Romance Novels

I started reading romance novels from junior secondary school. At the time, I read them because it filled my lazy hours, then I read them because there were many of them available and I was a fast reader.

When I got to senior secondary however, I started reading the novels because I wanted what the characters had: the fiery chemistry, the love story, the happily ever after.

Nora Roberts became a fairy god-mother, she could make any story possible: between a warrior and a debutante; between royalty and peasantry; between an idealist and a realist; between two people of totally different worlds. Knights in shiny armours and damsels in distress.

And so I began to dream.

That somehow, I would find a teenager like myself that would sweep me off my feet. As tomboyish as I was, I chose to believe that there was someone who would be interested in me enough to make me want to exchange my bounce for a swirl.

I moved from Nora Roberts to Harlequin to Mills and Boons to every other name possible. I began to look for books by certain people instead of the publishing company. It became a sacred duty to read a romance novel with awe and reverence.

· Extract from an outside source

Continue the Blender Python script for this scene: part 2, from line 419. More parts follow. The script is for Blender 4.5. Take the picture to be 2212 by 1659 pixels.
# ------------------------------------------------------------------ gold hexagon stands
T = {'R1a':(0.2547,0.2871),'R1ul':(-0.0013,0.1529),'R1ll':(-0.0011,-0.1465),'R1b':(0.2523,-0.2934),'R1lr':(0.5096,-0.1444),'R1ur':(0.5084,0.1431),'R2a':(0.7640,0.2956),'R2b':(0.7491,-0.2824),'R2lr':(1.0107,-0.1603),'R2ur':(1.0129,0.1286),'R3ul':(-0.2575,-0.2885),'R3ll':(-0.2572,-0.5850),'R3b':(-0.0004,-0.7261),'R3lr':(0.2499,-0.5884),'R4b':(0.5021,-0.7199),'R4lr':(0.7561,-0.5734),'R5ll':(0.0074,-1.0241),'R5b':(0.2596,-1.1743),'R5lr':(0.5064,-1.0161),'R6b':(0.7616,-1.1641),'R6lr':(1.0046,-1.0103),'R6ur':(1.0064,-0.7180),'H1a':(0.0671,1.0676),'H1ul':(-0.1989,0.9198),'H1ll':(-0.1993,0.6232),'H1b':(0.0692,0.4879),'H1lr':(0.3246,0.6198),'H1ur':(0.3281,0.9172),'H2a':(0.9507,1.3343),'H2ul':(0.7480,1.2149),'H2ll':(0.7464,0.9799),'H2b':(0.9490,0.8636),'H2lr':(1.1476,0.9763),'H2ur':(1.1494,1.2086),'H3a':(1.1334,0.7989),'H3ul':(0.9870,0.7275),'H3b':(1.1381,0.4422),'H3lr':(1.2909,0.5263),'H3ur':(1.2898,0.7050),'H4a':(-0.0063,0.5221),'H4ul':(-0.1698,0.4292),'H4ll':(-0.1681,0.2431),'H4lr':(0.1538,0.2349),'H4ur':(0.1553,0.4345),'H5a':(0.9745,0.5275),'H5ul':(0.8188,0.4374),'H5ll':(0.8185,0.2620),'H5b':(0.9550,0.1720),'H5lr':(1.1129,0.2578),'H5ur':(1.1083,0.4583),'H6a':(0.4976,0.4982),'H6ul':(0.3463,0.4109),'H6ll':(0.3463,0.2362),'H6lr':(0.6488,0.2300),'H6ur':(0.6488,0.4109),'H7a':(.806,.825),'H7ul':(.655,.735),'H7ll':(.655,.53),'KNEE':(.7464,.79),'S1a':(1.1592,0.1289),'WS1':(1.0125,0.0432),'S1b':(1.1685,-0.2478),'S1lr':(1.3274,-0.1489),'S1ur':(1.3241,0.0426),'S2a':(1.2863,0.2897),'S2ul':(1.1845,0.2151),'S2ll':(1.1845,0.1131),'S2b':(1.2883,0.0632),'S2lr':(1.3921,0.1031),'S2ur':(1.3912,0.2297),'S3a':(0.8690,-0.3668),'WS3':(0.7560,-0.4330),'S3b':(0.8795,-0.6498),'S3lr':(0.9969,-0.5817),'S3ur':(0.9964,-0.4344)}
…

Years after, as I write this, I’m reading a romance Novel by Nora Roberts, one of her ‘two-in-one’s. It strikes me that the stories can be so different, yet so the same: there is always a meeting point, then a conflict, then a resolution. 

I take it upon myself now to wonder if they ever make it to the end or they join the statistics of divorced couples in the world. But of course, I’ll never know.

I don’t know when I lost the reverence for romance novels, maybe it was when I raised my head and decided to write one for myself: one with more realism than dreams.

Or maybe it was when I decided that my Knight had to be excellent for me, and not just one whose character was tailored after a ‘Hunter Brown’ or a ‘Shade Clyde’ or some other name that had no connection with the roots I constantly try to relate to.

I will write my own romance story. After all, I have started writing letters to my future husband.

Kiss Me

I had to look into the dictionary to fine a word to aptly represent the way I think in my head. I found this:

I got close to someone. We bonded over intellectual property- the beauty in poetry, the way books made you travel through time, the way a word could mean a thousand things. As time went by, he saw through me; past the English, the sarcasm, the wit. He saw the colour of polish on my nails and the hair I never seemed pressed to braid.

We would take walks on long roads and dance in the middle when no car was passing. Then we would lie in the middle of the road when no one was watching. We began to have inside jokes- the ones only both of us understood. We would race our shadows and see who could jump higher to cut leaves from trees. He called it aimless wandering. 

After our walk, we would run under the arcs beside the Senate building and then hide between the walls, because the regular people were asleep or reading- and we were seizing the moment.

It was during one of those times, after we sat down on a slab at the motion ground, sharing a bottle of coke and our very different music playlists, that he kissed me. It was brief, it was polite, it was a question. I answered.

The next time, after our round of aimless wandering, we got to the arc, then sat on the slab. And the next thing I heard was my voice. Kiss me.

I Write Letters To My Future Husband

For the past couple of years, I have written letters to my husband- whom I don’t know, haven’t met (or maybe we have met, I don’t know) and have no clue about. I would tell him what is happening to me, what I feel, and how I think I would feel when it’s over.

I think of names to call him that are not usual, maybe something Hispanic *abeg+eye roll* or French- what with French being synonymous to love. If a name could be worn out, I think Nigerians would be on the A-list of ‘wear-out’ers. 

From Darling, sweetheart, honey, to mama Amaka, papa Amaka, that has been the norm, I tell my husband I would like to call him something different, and hope that he calls me something different too.

Not like: ‘hey, something different, come see this’ sic.

I want him to know me from when I’m growing up, I want him to feel the difference in my thoughts as I grow, evident in every letter I write. 

I let him know about my devotion to him, because I love him. Because he’s my friend.

I number the letters too, so that he’ll know the sequence in which I write them.

In every one I write, I’m honest, no disguises, no pretence, just me: stripped of all the mind decoration, so that I can say what is on my mind as it comes, after all, we would be together for the rest of our lives.

I write letters to my future husband, and I always end them with ‘yours, always’.